Archive
Odd yellow bead
Not long ago I cheered myself up by making a necklace from left-over beads of all colours.
Unlike Italian womenfolk whose winter wardrobe is black, dark grey or dark brown, I prefer colour in the winter months, and what could be more colourful than these beads?
I had the numbers to go for symmetry, but I deliberately went for random. There’s a charm in randomness and asymmetry which many a stately home could have borne in mind.
The odd yellow bead loose off the thread is a yellow mistletoe berry – one of many scattered through the gravel and leaves under the big oak; the only colourful note now that frost has killed off the flowers.
They might look fun to squash underfoot, but the white goo that comes out is as sticky as chewing gum!
A view withheld
If Clive were able to stand up and look out of the window next to him, this is what he would see:-
A valley brimming with stippled colour and dappled light, and beyond it, steep pastureland bathed in sunshine and forested mountains blue with distance.
We call it the magic valley, not without reason.
Rosa variabilis
This is your ultimate no-problem rose.
It’s hardy, fast-growing, doesn’t need pruning, and has no thorns.
It’s also very beautiful and full of surprises with all its different colours.
We planted it in front of a telegraph pole to conceal it and it’s getting there, gradually.
Large blue alkanet
The blue of these flowers is one of the most beautiful colours in the natural world.
They’re like the bluest of eyes.
They’re the colour of the sky at its deepest, in the very apex of the firmament.
At dusk they shine out – presumably something to do with ultra-violet light.
‘Large blue alkanet’ isn’t a description – it’s a name. Somehow I think it ought to be called something much more special.
Oleanders
The oleander season is just beginning; this is one of the first blooms to open.
The altitude we’re at is a bit too high for oleanders to flourish because every year the frost battens them back, killing some.
But they still make a display, with colours ranging from pure white through ivory, apricot-and-cream, shell pink and pink to deep red.
Their smell seems to vary according to colour and even individual bush, but this pink one has a sweet, light perfume of vanilla and rose with a hint of coconut.
They don’t need much watering (although they appreciate it) and since the winter prunes them anyway, I don’t need to!
Up the garden path
This is the path that runs round the back of the flowerbed, next to the edge of the ‘moat’.
Every colour of the rainbow is present.
It’s a narrow path – only 60 centimetres (2 foot) wide – but the flowers have decided they’re going to make it even narrower.
In one place we’ve battened back a rosemary with a trellis of sticks so that you can actually get by.
Sometimes you have to break the amorous bond of 2 sweet pea tendrils joining from opposite sides.
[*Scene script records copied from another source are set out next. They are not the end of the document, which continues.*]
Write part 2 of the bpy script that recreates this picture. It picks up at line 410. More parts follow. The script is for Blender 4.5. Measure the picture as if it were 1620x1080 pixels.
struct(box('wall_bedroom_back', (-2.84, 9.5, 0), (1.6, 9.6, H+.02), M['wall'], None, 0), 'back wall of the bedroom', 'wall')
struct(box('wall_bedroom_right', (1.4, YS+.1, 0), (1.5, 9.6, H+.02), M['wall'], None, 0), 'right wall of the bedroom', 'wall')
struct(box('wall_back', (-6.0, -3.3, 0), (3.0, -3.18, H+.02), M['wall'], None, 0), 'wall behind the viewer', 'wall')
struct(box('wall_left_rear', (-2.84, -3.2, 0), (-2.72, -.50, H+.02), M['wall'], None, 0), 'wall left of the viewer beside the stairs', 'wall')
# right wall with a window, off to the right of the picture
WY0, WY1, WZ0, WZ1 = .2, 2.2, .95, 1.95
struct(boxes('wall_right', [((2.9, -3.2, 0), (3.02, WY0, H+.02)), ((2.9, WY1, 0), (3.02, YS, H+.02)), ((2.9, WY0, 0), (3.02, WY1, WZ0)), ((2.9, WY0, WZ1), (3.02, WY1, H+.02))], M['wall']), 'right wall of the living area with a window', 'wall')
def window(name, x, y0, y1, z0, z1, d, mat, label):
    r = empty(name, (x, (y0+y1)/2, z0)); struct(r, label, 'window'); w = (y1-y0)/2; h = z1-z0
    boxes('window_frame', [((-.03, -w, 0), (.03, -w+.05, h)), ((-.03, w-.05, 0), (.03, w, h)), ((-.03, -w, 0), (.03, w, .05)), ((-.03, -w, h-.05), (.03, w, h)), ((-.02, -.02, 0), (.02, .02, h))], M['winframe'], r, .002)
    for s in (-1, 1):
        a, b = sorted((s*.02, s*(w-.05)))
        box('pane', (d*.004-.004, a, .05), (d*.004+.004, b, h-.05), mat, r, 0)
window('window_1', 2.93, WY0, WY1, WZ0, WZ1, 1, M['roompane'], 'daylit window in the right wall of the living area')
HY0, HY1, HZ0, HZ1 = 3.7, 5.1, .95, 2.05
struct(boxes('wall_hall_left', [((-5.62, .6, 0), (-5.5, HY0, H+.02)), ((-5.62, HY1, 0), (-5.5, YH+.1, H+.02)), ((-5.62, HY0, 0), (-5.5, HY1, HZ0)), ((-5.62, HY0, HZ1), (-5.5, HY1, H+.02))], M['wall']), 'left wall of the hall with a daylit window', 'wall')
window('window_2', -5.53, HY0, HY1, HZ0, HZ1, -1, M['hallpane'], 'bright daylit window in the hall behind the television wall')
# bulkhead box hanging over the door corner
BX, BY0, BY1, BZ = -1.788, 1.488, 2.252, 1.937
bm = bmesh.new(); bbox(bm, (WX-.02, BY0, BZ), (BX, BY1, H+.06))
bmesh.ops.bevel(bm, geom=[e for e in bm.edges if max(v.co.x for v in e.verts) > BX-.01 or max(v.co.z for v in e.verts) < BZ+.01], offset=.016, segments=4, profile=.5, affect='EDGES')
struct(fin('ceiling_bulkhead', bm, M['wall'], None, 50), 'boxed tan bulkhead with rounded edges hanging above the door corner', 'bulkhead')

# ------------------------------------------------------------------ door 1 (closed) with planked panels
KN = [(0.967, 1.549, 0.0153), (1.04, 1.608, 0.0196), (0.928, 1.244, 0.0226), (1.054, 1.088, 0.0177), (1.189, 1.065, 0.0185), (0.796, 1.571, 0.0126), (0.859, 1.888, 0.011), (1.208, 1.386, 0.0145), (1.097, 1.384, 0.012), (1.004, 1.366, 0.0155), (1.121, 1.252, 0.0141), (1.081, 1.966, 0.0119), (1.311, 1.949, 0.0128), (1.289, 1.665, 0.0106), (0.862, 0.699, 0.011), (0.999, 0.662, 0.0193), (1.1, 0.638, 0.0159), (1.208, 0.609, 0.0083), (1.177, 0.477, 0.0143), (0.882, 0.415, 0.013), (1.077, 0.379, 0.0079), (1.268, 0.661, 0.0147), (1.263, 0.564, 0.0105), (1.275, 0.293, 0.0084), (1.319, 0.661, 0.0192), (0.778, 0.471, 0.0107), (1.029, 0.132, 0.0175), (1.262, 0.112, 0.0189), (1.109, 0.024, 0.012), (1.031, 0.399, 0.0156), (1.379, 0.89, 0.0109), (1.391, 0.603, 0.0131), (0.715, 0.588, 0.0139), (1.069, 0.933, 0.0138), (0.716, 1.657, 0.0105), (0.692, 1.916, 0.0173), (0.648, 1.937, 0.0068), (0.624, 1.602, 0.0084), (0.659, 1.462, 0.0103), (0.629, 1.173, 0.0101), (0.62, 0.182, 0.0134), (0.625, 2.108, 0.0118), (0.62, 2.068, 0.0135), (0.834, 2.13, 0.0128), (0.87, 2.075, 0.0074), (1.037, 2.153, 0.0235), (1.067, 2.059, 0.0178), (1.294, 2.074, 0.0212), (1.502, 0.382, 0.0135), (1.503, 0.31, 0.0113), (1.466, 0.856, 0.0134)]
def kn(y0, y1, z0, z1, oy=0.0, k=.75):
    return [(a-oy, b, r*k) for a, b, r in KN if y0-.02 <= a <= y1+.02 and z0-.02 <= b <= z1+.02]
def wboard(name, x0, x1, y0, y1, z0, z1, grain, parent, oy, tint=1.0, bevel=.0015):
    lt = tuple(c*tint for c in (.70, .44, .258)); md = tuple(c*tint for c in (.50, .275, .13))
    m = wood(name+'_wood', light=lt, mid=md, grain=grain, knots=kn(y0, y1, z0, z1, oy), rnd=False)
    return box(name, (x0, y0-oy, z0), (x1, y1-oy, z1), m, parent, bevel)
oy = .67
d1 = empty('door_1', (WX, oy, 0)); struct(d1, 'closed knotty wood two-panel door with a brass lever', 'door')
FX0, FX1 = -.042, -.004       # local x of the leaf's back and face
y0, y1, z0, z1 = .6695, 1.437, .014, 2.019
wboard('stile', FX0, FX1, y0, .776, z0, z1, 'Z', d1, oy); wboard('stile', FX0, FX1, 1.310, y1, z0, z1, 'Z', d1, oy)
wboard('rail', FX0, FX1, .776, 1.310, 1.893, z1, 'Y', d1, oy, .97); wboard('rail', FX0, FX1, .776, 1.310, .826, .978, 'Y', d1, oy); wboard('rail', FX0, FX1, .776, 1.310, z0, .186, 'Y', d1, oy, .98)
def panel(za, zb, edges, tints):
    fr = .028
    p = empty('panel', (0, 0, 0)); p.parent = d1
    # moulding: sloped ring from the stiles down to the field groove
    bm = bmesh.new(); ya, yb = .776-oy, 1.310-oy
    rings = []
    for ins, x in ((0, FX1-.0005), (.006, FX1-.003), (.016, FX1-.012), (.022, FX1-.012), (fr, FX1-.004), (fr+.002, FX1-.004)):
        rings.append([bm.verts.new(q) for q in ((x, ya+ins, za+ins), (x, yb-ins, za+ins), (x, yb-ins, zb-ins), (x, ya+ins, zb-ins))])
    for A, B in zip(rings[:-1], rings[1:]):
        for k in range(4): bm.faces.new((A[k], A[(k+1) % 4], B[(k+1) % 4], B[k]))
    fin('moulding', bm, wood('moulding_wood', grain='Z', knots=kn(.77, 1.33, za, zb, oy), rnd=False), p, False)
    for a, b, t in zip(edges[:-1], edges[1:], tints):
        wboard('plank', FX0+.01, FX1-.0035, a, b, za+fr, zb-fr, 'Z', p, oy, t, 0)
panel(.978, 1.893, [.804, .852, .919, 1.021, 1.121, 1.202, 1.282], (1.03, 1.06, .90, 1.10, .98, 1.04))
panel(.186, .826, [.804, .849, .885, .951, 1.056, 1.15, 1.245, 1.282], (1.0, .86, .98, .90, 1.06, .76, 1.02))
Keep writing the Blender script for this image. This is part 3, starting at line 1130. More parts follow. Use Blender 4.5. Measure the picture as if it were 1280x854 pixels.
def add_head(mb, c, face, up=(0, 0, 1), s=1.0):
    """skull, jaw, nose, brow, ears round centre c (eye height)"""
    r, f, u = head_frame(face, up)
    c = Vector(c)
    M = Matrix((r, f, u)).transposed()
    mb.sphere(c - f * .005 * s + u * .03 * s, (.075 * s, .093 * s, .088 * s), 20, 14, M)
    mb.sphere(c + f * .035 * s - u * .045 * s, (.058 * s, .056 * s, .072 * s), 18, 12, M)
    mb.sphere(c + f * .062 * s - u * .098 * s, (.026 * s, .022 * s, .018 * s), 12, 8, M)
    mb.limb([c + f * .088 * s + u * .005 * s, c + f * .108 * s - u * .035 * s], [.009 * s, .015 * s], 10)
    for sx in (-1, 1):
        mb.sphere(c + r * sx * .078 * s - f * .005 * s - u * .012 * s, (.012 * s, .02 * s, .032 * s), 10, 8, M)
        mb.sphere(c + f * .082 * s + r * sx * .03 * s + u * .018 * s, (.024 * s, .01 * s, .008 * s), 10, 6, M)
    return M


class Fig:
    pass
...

But it’s not a path that takes you anywhere in particular – just one to enjoy!
Sweet pea sanctuary
At the end of last summer we ripped up the dry sweet pea stems, pods and all, and spread them in bundles around the place to seed themselves.
Nowhere are they unwelcome where they’ve sprouted, but in a lot of cases they can’t be left.
In our bit of lawn, for example, which would be about 6 feet tall by now if we’d left it uncut.
But on this bank, on the shady side of the house where nothing else grows, they can flourish to their hearts’ content.
Clive complained about the lack of variety in the colour but I defended them vigorously.
“There’s purple,” I said, “pale purple, deep purple, white, deep purply red, pinky purple, pink, pale pink …”
I would have thought that was enough, even for flowers in such quantity!